Los Angeles Times: "Márai paints his characters so convincingly that, scene after scene, the story remains tense with suspense."

New York Sun: "The novel is marked by passages of bleak elegiac grandeur."

The New Yorker: "Back in 1930, though, he was still writing books that were merely very, very good."

Tuesday, March 20, 2007

George Szirtes profile

Th Scotsman has a profile and interview with George Szirtes, the Hungarian-born Englishman who translated Casanova in Bolzano and The Rebels. No mention of Marai, but there's lots of information on his life as a prolific poet. See also George Szirtes' home page.

Monday, January 22, 2007

hey Knopf, can we get a better picture of Marai on the book jacket of The Rebels??

Knopf/Borzoi has done a superb job of bringing Marai to English so far, in every way except the choice of author photo! The one they used on Embers, Casanova and now apparently The Rebels makes poor Marai look terrible.

Might I suggest one of these, especially Marai as a young man, as he wrote The Rebels at age 30:



EDIT: WHOOPS! This young man is not Marai, but the Hungarian novelist poet Radnóti Miklós! Damn you, Google Images.

Friday, January 12, 2007

The Rebels excerpt in Subtropics

The January 2007 issue of Subtropics, a literary magazine from the University of Florida, contains an excerpt from George Szirtes' translation of The Rebels.

Marai in English

Old news, but according to The Believer, Knopf has the rights to a whopping 23 Marai novels...!

Monday, January 08, 2007

The Rebels cover unveiled!

Perhaps also designed by Peter Mendelsund, who did the elegant jacket cover of Casanova in Bolzano?

Monday, December 04, 2006

The Rebels summary

"It is the summer of 1918. As graduation approaches at a boys’ academy in provincial Hungary, the senior class finds itself in a ghost town. Fathers, uncles, older brothers—all have been called to the front. Surrounded only by old men, mothers, aunts, and sisters, the boys are keenly aware that graduation will propel them into the army and imminently toward likely death on the battlefield. In the final weeks of the academic year, four of these young men—and the war-wounded older brother of one of them—are drawn tightly together, sensing in one another a mutual alienation from their bleak, death-mapped future. Soon they are acting out their frustrations and fears in a series of increasingly serious, strange, and subversive games and petty thefts. But when they attract the attention of a stranger in town—an actor with a traveling theater company—their games, and their lives, begin to move in a direction they could not have predicted and cannot control."
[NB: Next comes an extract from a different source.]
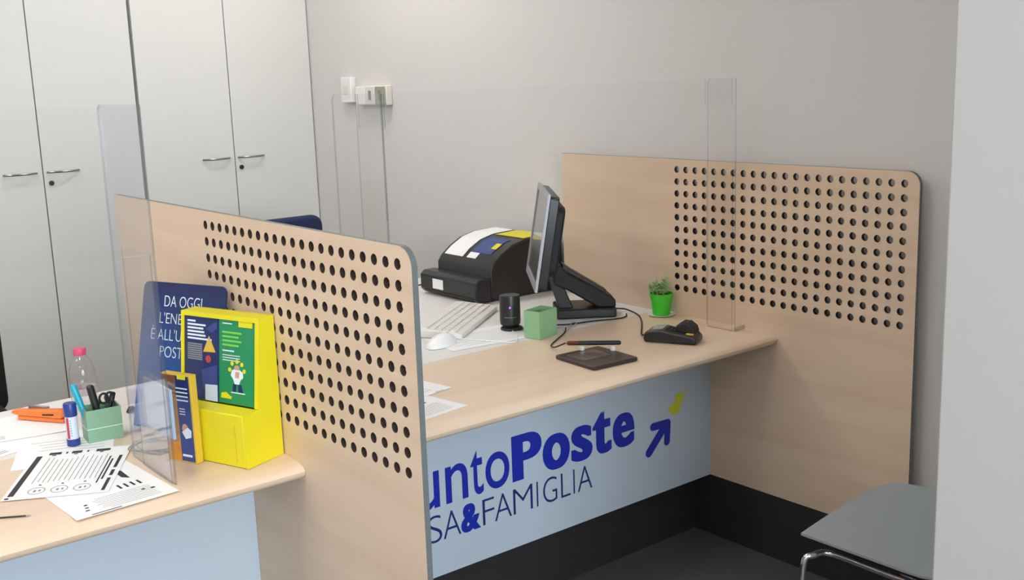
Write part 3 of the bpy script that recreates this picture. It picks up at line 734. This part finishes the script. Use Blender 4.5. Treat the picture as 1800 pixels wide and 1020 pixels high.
patch(lc, 'picture', 'whiteink', [[(.33, .345), (.36, .405), (.44, .425), (.57, .42), (.66, .39), (.67, .33), (.60, .30), (.56, .245), (.44, .245), (.40, .30)]], 0, 'small printed figure', world=LG)
for q in ([(.44, .415), (.43, .455), (.50, .475), (.57, .455), (.56, .415)], [(.46, .32), (.46, .39), (.57, .395), (.56, .32)]): patch(lc, 'picture', 'skin', [q], 0, out=.0009, world=LG)
for q in ([(.38, .15), (.40, .245), (.485, .245), (.47, .15)], [(.545, .15), (.53, .245), (.62, .245), (.67, .15)]): patch(lc, 'picture', 'navy', [q], 0, world=LG)
patch(lc, 'picture_ground', 'whiteink', [[(.34, .135), (.34, .148), (.72, .148), (.72, .135)]], 0, world=LG)
patch(lc, 'logo', 'yellow', [[(.06, .06), (.07, .12), (.20, .135), (.30, .10), (.36, .09), (.34, .06)]], 0, 'small yellow mark', world=LG)
patch(lc, 'tab', 'yellow', [rc(.55, .93, .92, 1.0)], 0, 'yellow tab', out=.0014, world=LG)
LN = mapper(.123, .227, .1225, .3075)
lt, lc = leaflet(.123, .227, .1225, .3075, 'navy', 'navy leaflet with white headings and a yellow triangle in the yellow stand')
patch(lc, 'text_lines', 'whiteink', [rc(.08, .93-.042*i, w_, .952-.042*i) for i, w_ in enumerate((.32, .62, .55, .58, .62, .80))], 0, world=LN)
patch(lc, 'text_lines', 'greyink', [rc(.08, .655-.026*i, .52, .672-.026*i) for i in range(8)], 0, world=LN)
patch(lc, 'triangle', 'yellow2', [[(.55, .58), (.92, .59), (.72, .78)]], 0, 'yellow triangle', world=LN)
patch(lc, 'logo', 'red', [[(.70+.08*math.cos(k*math.pi/6), .50+.045*math.sin(k*math.pi/6)) for k in range(12)]], 0, world=LN)
patch(lc, 'picture', 'blueprint', [[(.62, .86), (.95, .97), (.96, .88), (.80, .82)]], 0, world=LN)
patch(lc, 'picture', 'blueprint', [[(.55, .14), (.50, .36), (.96, .44), (.97, .16)]], 0, world=LN)
patch(lc, 'picture', 'gluebody', [[(.62, .0), (.62, .19), (.97, .20), (.98, .0)]], 0, 'pale panel near the bottom', out=.0012, world=LN)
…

Still no cover image, but sounds great!

Wednesday, August 02, 2006

The Rebels - March 2007

Finally! The next Marai book to be published in English will be The Rebels, translated by George Szirtes, who did a fine job translating Casanova in Bolzano. More info.

Hardcover, 272 pages
March 20, 2007
$24.95

Sunday, February 05, 2006

Hungarian fiction beyond Marai

Tim Wilkinson, the English translator of Imre Kertész, writes on translation and the state of translated Hungarian fiction. Wilkinson notes that only about two Hungarian novels per year are translated in the United States and Britain:

"While the fêting of Sandor Márai is all very well, it would be gratifying to see acknowledgement for more original writers of the recent past, such as Géza Ottlik or Miklós Mészöly."
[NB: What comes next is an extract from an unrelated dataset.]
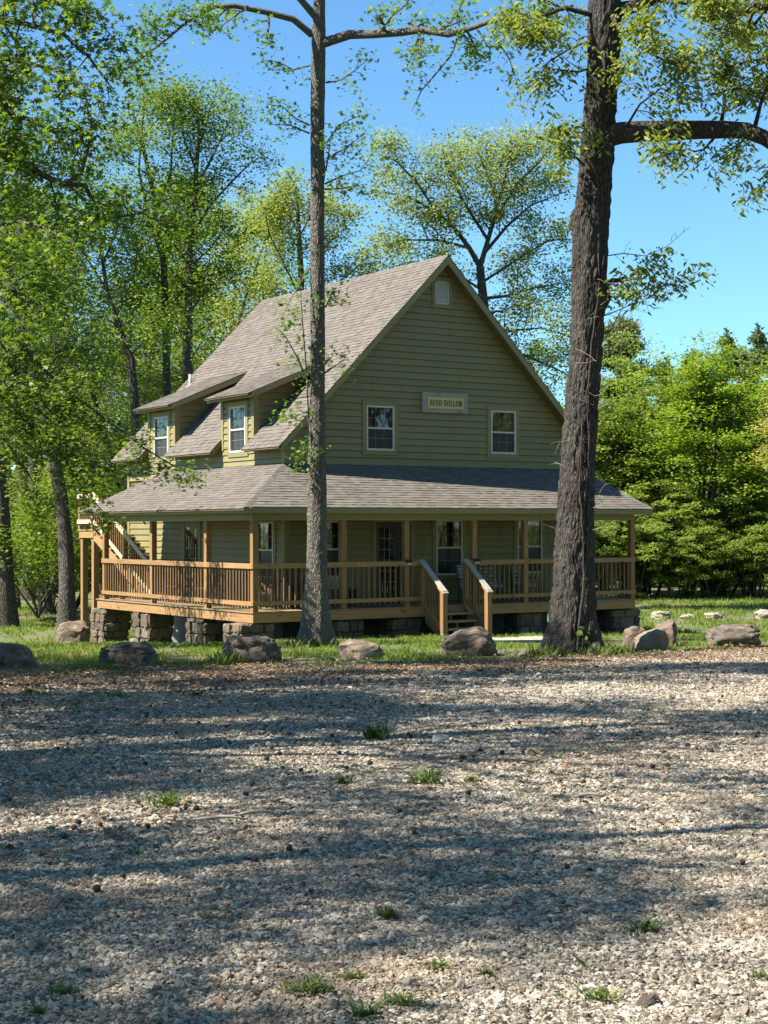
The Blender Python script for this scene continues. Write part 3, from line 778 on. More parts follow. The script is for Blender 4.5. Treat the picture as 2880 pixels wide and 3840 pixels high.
# ---- side stairs up to the rear landing
XS0, XS1 = .90, 1.93; Y0S, Y1S, ZL = 8.0, 12.1, 2.08
ss = None
for i in range(10):
    z = ZL*(i+1)/11; y = Y0S+(Y1S-Y0S)*i/11
    m = MB(); m.box((XS0+.02, y-.02, z-.04), (XS1, y+.37, z))
    if ss is None: ss = m.put('side_stairs', M['deck_x'], house)
    else: m.put('tread', M['deck_x'], ss)
for x in (XS0-.02, XS1+.005):
    m = MB(); m.prism([(x, Y0S-.1, 0), (x, Y1S, ZL-.04), (x, Y1S, ZL-.34), (x, Y0S+.35, 0)], (.04, 0, 0)); m.put('stringer', M['pine_y'], ss)
sl_s = ZL/(Y1S-Y0S)
def zs(y): return (y-Y0S)*sl_s
for x, tall in ((XS0, 1.16),):
    for dz, h, nm, w in ((1.16, .17, 'top_rail', .05), (.30, .13, 'bottom_rail', .04)):
        m = MB(); m.prism([(x-w, Y0S-.2, zs(Y0S-.2)+dz-h), (x-w, Y1S+.05, zs(Y1S+.05)+dz-h), (x-w, Y1S+.05, zs(Y1S+.05)+dz), (x-w, Y0S-.2, zs(Y0S-.2)+dz)], (w-.004, 0, 0)); m.put(nm, M['pale_wood'], ss)
    n = 27
    for i in range(n):
        yy = Y0S+.05+i*(Y1S-Y0S-.1)/(n-1)
        m = MB(); m.box((x+.0, yy-.019, zs(yy)+.10), (x+.038, yy+.019, zs(yy)+1.12)); m.put('baluster', M['baluster'], ss)
m = MB(); m.prism([(XS1-.045, Y0S+2.6, zs(Y0S+2.6)+.98), (XS1-.045, Y1S, zs(Y1S)+.98), (XS1-.045, Y1S, zs(Y1S)+1.07), (XS1-.045, Y0S+2.6, zs(Y0S+2.6)+1.07)], (.04, 0, 0)); m.put('wall_rail', M['white'], ss)
LY1 = 13.25
lm = MB(); lm.box((XS0-.06, Y1S, ZL-.04), (6.0, LY1+.04, ZL)); lan = lm.put('rear_landing', M['deck_x'], house)
for a, b_, mt in (((XS0-.03, Y1S+.01, ZL-.27), (XS0+.01, LY1, ZL-.042), 'pine_y'), ((XS0+.012, LY1-.04, ZL-.27), (6, LY1, ZL-.042), 'pine_x'), ((XS0+.012, Y1S+.01, ZL-.27), (6, Y1S+.05, ZL-.042), 'pine_x')):
    m = MB(); m.box(a, b_); m.put('rim_joist', M[mt], lan)
for x, y in ((XS0+.10, Y1S+.14), (XS0+.10, LY1-.12), (4.0, LY1-.12)):
    m = MB(); m.box((x-.09, y-.09, gz(x, y)-.2), (x+.09, y+.09, ZL-.275)); m.put('support_post', M['pine_z'], lan)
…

It would be gratifying, but Hungarian literature and its proponents have done a pretty poor job, so far, of convincing the English-speaking world that Hungarian literature is worth giving a damn about. Apart from the success of Sandor Marai, publishers have recently tried to sell us on the genius of Peter Nadas' Book of Memories and Peter Esterhazy's Celestial Harmonies, two incredibly bloated, mediocre works. Imre Kertész, whom Wilkinson translates, is a fine author, but he writes mostly about the Holocaust, a topic to which entire bookstore shelves are already devoted.

The world can not be expected to care about the literature of an insignificant country of only 10 million people. If Hungarian literature wants to be acknowledged, it has to win readers over through sheer quality. Quality like Marai.